Given these perspectives regarding the legal environment and regulatory ambiguity, we then asked the investors what specific potential regulations would be of greatest concern.

• Uncertain and Potentially Large Damages. In all eight countries surveyed, early stage investors view the risk of uncertain and potentially large damages as of significant concern as they look to invest in DCIs. 85% agree or strongly agree that this is a major factor in making them uncomfortable about investing in DCIs.
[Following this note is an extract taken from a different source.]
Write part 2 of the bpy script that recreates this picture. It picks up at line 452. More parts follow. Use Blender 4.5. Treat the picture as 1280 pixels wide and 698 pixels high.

• Secondary Effects of IP Infringement Regulations. The second area of consistent concern worldwide was secondary liability. Here lawmakers genuinely want to help in the fight against copyright infringement. However, focusing mainly on DCIs can have unintended consequences for investment - a danger particularly important for content creators given that DCIs are now driving a significant and growing proportion of revenue for the creative industries. We found that 78% of investors would be deterred from investing in DCI’s that offer user uploaded music or video should new anti-piracy regulations increase the risk that their investments would be exposed to secondary liability in IP infringement cases.

These findings highlight the concern of many lawmakers that unintended consequences might result from potential new internet regulations. Our findings illustrate that there is a risk that potential regulations might greatly curtail or cut off capital from the early stage companies that are driving global innovation, GDP growth and new job formation.